┌──

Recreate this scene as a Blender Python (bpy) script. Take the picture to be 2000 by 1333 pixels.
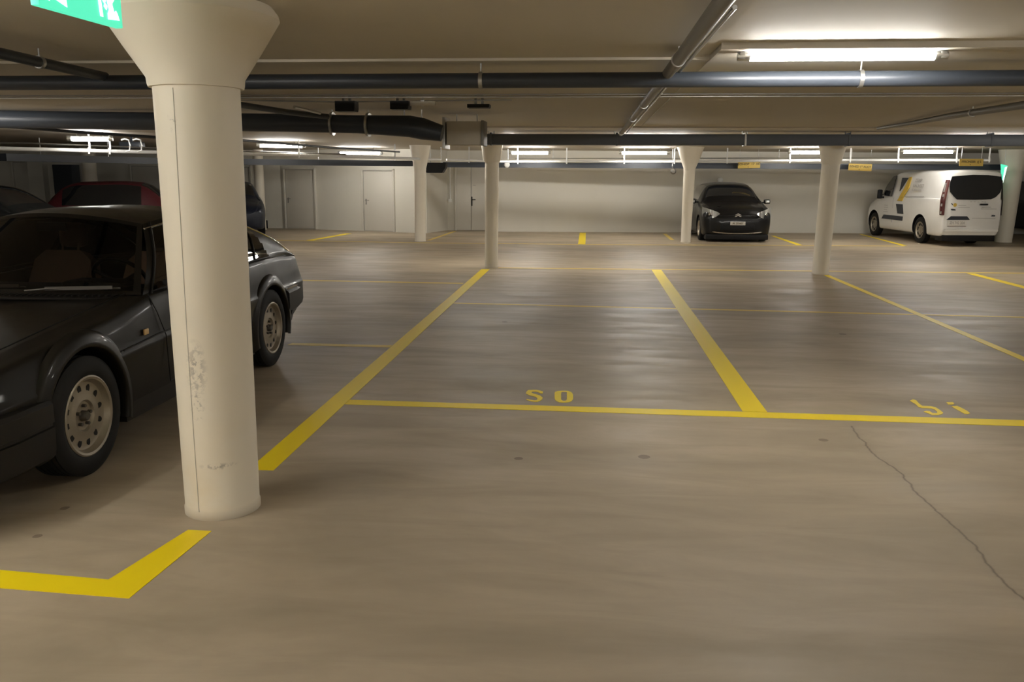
import bpy, bmesh, math, random
from mathutils import Vector, Matrix
random.seed(4)
S = bpy.context.scene
for o in list(bpy.data.objects): bpy.data.objects.remove(o)
COL = S.collection
PI = math.pi

# ------------------------------------------------------------------ camera
F_PX, PITCH, ROLL, YAW, EYE = 1657.3, math.radians(11.09), math.radians(.326), math.radians(-5.146), 1.58
def ray(px, py):
    xr, yr = (px-1000)/F_PX, (py-666.5)/F_PX
    x = xr*math.cos(ROLL)+yr*math.sin(ROLL); yc = -xr*math.sin(ROLL)+yr*math.cos(ROLL)
    y = math.cos(PITCH)-math.sin(PITCH)*yc; z = -math.sin(PITCH)-math.cos(PITCH)*yc
    return Vector((x*math.cos(YAW)+y*math.sin(YAW), -x*math.sin(YAW)+y*math.cos(YAW), z))
def at(px, py, x=None, y=None, z=None):
    r = ray(px, py)
    t = (z-EYE)/r.z if z is not None else (y/r.y if y is not None else x/r.x)
    return r*t+Vector((0, 0, EYE))
cam = bpy.data.objects.new('camera', bpy.data.cameras.new('camera')); COL.objects.link(cam)
fwd = ray(1000, 666.5); rgt = (ray(2000, 666.5)-fwd).normalized(); up = (fwd-ray(1000, 1666.5)).normalized()
fwd = fwd.normalized()
cam.matrix_world = Matrix.Translation((0, 0, EYE)) @ Matrix((rgt, up, -fwd)).transposed().to_4x4()
cam.data.sensor_width = 36; cam.data.lens = F_PX*36/2000; cam.data.clip_end = 200
S.camera = cam
# ------------------------------------------------------------------ world, exposure (light comes from the lamps only)
w = bpy.data.worlds.new('world'); S.world = w; w.use_nodes = True
w.node_tree.nodes['Background'].inputs[0].default_value = (1, .93, .82, 1)
w.node_tree.nodes['Background'].inputs[1].default_value = .02
S.view_settings.view_transform = 'Standard'; S.view_settings.look = 'None'
S.view_settings.gamma = 1; S.view_settings.use_curve_mapping = False
S.view_settings.exposure = 0.58
TUBE_W = 92.0        # radiance of a near tube
CEIL = 2.27

# ------------------------------------------------------------------ materials
def mat(name, col, rough=.5, metal=0, coat=0, spec=.5, emit=None, es=0):
    m = bpy.data.materials.new(name); m.use_nodes = True
    b = m.node_tree.nodes['Principled BSDF']
    b.inputs['Base Color'].default_value = (*col, 1); b.inputs['Roughness'].default_value = rough
    b.inputs['Metallic'].default_value = metal; b.inputs['Coat Weight'].default_value = coat
    b.inputs['Coat Roughness'].default_value = .06; b.inputs['Specular IOR Level'].default_value = spec
    if emit: b.inputs['Emission Color'].default_value = (*emit, 1); b.inputs['Emission Strength'].default_value = es
    return m
class NT:
    def __init__(s, m): s.t = m.node_tree; s.n = s.t.nodes; s.b = s.n['Principled BSDF']
    def new(s, ty, ins={}, **kw):
        n = s.n.new(ty)
        for k, v in kw.items(): setattr(n, k, v)
        for k, v in ins.items():
            i = n.inputs[k]
            if hasattr(v, 'links') or isinstance(v, bpy.types.NodeSocket): s.t.links.new(v, i)
            else: i.default_value = v
        return n
    def math(s, op, a, b=0, c=None):
        d = {0: a, 1: b}
        if c is not None: d[2] = c
        return s.new('ShaderNodeMath', d, operation=op).outputs[0]
    def noise(s, vec, scale, detail=4, rough=.55, dist=0):
        return s.new('ShaderNodeTexNoise', {'Vector': vec, 'Scale': scale, 'Detail': detail, 'Roughness': rough, 'Distortion': dist}).outputs['Fac']
    def mapped(s, vec, scale=(1, 1, 1), loc=(0, 0, 0)):
        return s.new('ShaderNodeMapping', {'Vector': vec, 'Scale': scale, 'Location': loc}).outputs[0]
    def ramp(s, f, stops):
        n = s.new('ShaderNodeValToRGB', {'Fac': f}); e = n.color_ramp.elements
        while len(e) < len(stops): e.new(.5)
        for el, (p, c) in zip(e, stops): el.position = p; el.color = (*c, 1) if len(c) == 3 else c
        return n.outputs[0]
    def mix(s, f, a, b):
        n = s.new('ShaderNodeMix', data_type='RGBA')
        for i, v in ((0, f), (6, a), (7, b)):
            if isinstance(v, bpy.types.NodeSocket): s.t.links.new(v, n.inputs[i])
            else: n.inputs[i].default_value = v if i == 0 else (*v, 1)
        return n.outputs[2]
    def out(s, sock, name): s.t.links.new(sock, s.b.inputs[name])
    def bump(s, h, st=.2, d=.01): s.out(s.new('ShaderNodeBump', {'Height': h, 'Strength': st, 'Distance': d}).outputs[0], 'Normal')
def g3(v): return (v, v, v)

def plaster(name, col, var=.06, scale=1.5, rough=.75, bump=.12):
    m = mat(name, col, rough); t = NT(m)
    p = t.new('ShaderNodeNewGeometry').outputs['Position']
    f = t.noise(p, scale, 5); f2 = t.noise(t.mapped(p, (1, 1, .25)), scale*4, 4)
    c = t.mix(f, tuple(v*(1-var) for v in col), tuple(min(1, v*(1+var)) for v in col))
    c = t.mix(t.math('MULTIPLY', t.ramp(f2, [(.6, g3(0)), (.8, g3(1))]), .25), c, tuple(v*.8 for v in col))
    t.out(c, 'Base Color'); t.bump(t.noise(p, 60, 3), bump, .004)
    return m

def floor_mat():
    m = mat('concrete_floor', (.3, .25, .19), .5, spec=.35); t = NT(m)
    p = t.new('ShaderNodeNewGeometry').outputs['Position']
    big = t.noise(t.mapped(p, (.35, .8, 1)), 1.1, 5, .6, .6)
    mid = t.noise(t.mapped(p, (.6, 2.4, 1), (3, 5, 0)), 1.6, 6, .6, .8)
    fine = t.noise(p, 22, 6, .65)
    c = t.ramp(big, [(.3, (.30, .248, .175)), (.5, (.41, .336, .24)), (.7, (.515, .432, .322))])
    c = t.mix(t.math('MULTIPLY', t.ramp(mid, [(.42, g3(0)), (.7, g3(1))]), .42), c, (.28, .232, .165))
    c = t.mix(t.math('MULTIPLY', fine, .2), c, (.32, .265, .2))
    sep = t.new('ShaderNodeSeparateXYZ', {0: p}); x, y = sep.outputs[0], sep.outputs[1]
    # crack running away from the camera at the right
    wob = t.noise(t.mapped(p, (0, 1, 0)), 1.7, 3)
    wob2 = t.noise(t.mapped(p, (0, 1, 0)), 14, 4)
    cx = t.math('ADD', t.math('MULTIPLY', wob, .16), t.math('MULTIPLY', wob2, .03))
    d = t.math('ABSOLUTE', t.math('SUBTRACT', x, t.math('ADD', cx, 1.60)))
    inr = t.math('MULTIPLY', t.math('LESS_THAN', y, 5.45), t.math('GREATER_THAN', y, .5))
    cr = t.math('MULTIPLY', t.ramp(d, [(.0, g3(.8)), (.004, g3(.5)), (.009, g3(0))]), inr)
    c = t.mix(cr, c, (.10, .08, .06))
    # lighter seam beside the crack and little oil spots
    c = t.mix(t.math('MULTIPLY', t.math('MULTIPLY', t.ramp(d, [(.0, g3(.5)), (.05, g3(0))]), inr), .25), c, (.22, .19, .15))
    for sx, sy, r in ((.34, 4.685, .035), (-.371, 4.581, .025), (1.451, 5.122, .03), (-2.472, 3.626, .02), (-2.40, 3.31, .02), (-.9, 9.1, .03), (2.6, 8.8, .04)):
        v = t.new('ShaderNodeVectorMath', {0: p, 1: (sx, sy, 0)}, operation='DISTANCE').outputs['Value']
        v = t.math('ADD', v, t.math('MULTIPLY', t.math('SUBTRACT', fine, .5), .03))
        c = t.mix(t.math('MULTIPLY', t.math('LESS_THAN', v, r), .65), c, (.12, .09, .07))
    t.out(c, 'Base Color')
    t.out(t.ramp(mid, [(.3, g3(.42)), (.7, g3(.6))]), 'Roughness')
    t.bump(t.math('ADD', t.math('MULTIPLY', fine, .5), t.math('MULTIPLY', cr, -2)), .12, .004)
    return m

def paint_mat(name, col, wear):
    m = mat(name, col, .5); t = NT(m)
    p = t.new('ShaderNodeNewGeometry').outputs['Position']
    n = t.noise(p, 9, 6, .7); n2 = t.noise(p, 1.3, 3)
    f = t.ramp(t.math('ADD', t.math('MULTIPLY', n, .6), t.math('MULTIPLY', n2, .4)), [(.5, g3(wear*.3)), (.66, g3(wear))])
    t.out(t.mix(f, col, (.42, .35, .22)), 'Base Color')
    return m

def column_mat(name, col, scuffs=()):
    m = mat(name, col, .55); t = NT(m)
    p = t.new('ShaderNodeNewGeometry').outputs['Position']
    f = t.noise(p, 2, 5); c = t.mix(f, tuple(v*.95 for v in col), tuple(min(1, v*1.04) for v in col))
    n = t.noise(p, 38, 6, .7)
    for (sx, sy, sz, rx, rz, th) in scuffs:
        q = t.new('ShaderNodeVectorMath', {0: t.mapped(p, (1/rx, 1/rx, 1/rz), (-sx/rx, -sy/rx, -sz/rz))}, operation='LENGTH').outputs['Value']
        k = t.math('MULTIPLY', t.ramp(q, [(.2, g3(1)), (1, g3(0))]), t.ramp(n, [(th, g3(0)), (th+.08, g3(1))]))
        c = t.mix(t.math('MULTIPLY', k, .6), c, (.14, .12, .11))
    if scuffs:
        z = t.new('ShaderNodeSeparateXYZ', {0: p}).outputs[2]
        st = t.math('MULTIPLY', t.ramp(z, [(.1, g3(1)), (.55, g3(0))]), t.ramp(t.noise(p, 3, 4), [(.4, g3(0)), (.7, g3(1))]))
        c = t.mix(t.math('MULTIPLY', st, .5), c, (.66, .5, .26))
        c = t.mix(t.math('MULTIPLY', t.ramp(z, [(.0, g3(1)), (.05, g3(0))]), .5), c, (.25, .21, .16))
    t.out(c, 'Base Color'); t.bump(t.noise(p, 30, 4), .15, .003)
    return m

def glass_mat(name, tint, rough=.02):
    m = bpy.data.materials.new(name); m.use_nodes = True; nt = m.node_tree; nt.nodes.clear()
    o = nt.nodes.new('ShaderNodeOutputMaterial'); mx = nt.nodes.new('ShaderNodeMixShader')
    tr = nt.nodes.new('ShaderNodeBsdfTransparent'); gl = nt.nodes.new('ShaderNodeBsdfGlossy'); fr = nt.nodes.new('ShaderNodeFresnel')
    tr.inputs[0].default_value = (*tint, 1); gl.inputs['Roughness'].default_value = rough; fr.inputs[0].default_value = 1.5
    nt.links.new(fr.outputs[0], mx.inputs[0]); nt.links.new(tr.outputs[0], mx.inputs[1]); nt.links.new(gl.outputs[0], mx.inputs[2])
    nt.links.new(mx.outputs[0], o.inputs[0]); return m

def car_paint(name, col, metal=.3, rough=.38, coat=.7, spec=.5):
    m = mat(name, col, rough, metal, coat, spec); t = NT(m)
    p = t.new('ShaderNodeNewGeometry').outputs['Position']
    f = t.noise(p, 2.5, 5, .6)
    t.out(t.mix(t.math('MULTIPLY', f, .5), col, tuple(v*1.4+.006 for v in col)), 'Base Color')
    t.out(t.ramp(f, [(.3, g3(rough*.85)), (.7, g3(rough*1.25))]), 'Roughness')
    return m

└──

Work required:
Each line from the top of the material through the line containing "PI = math.pi" should be reproduced exactly; please drop any images.

Answer to this problem:
Recreate this scene as a Blender Python (bpy) script. Take the picture to be 2000 by 1333 pixels.
import bpy, bmesh, math, random
from mathutils import Vector, Matrix
random.seed(4)
S = bpy.context.scene
for o in list(bpy.data.objects): bpy.data.objects.remove(o)
COL = S.collection
PI = math.pi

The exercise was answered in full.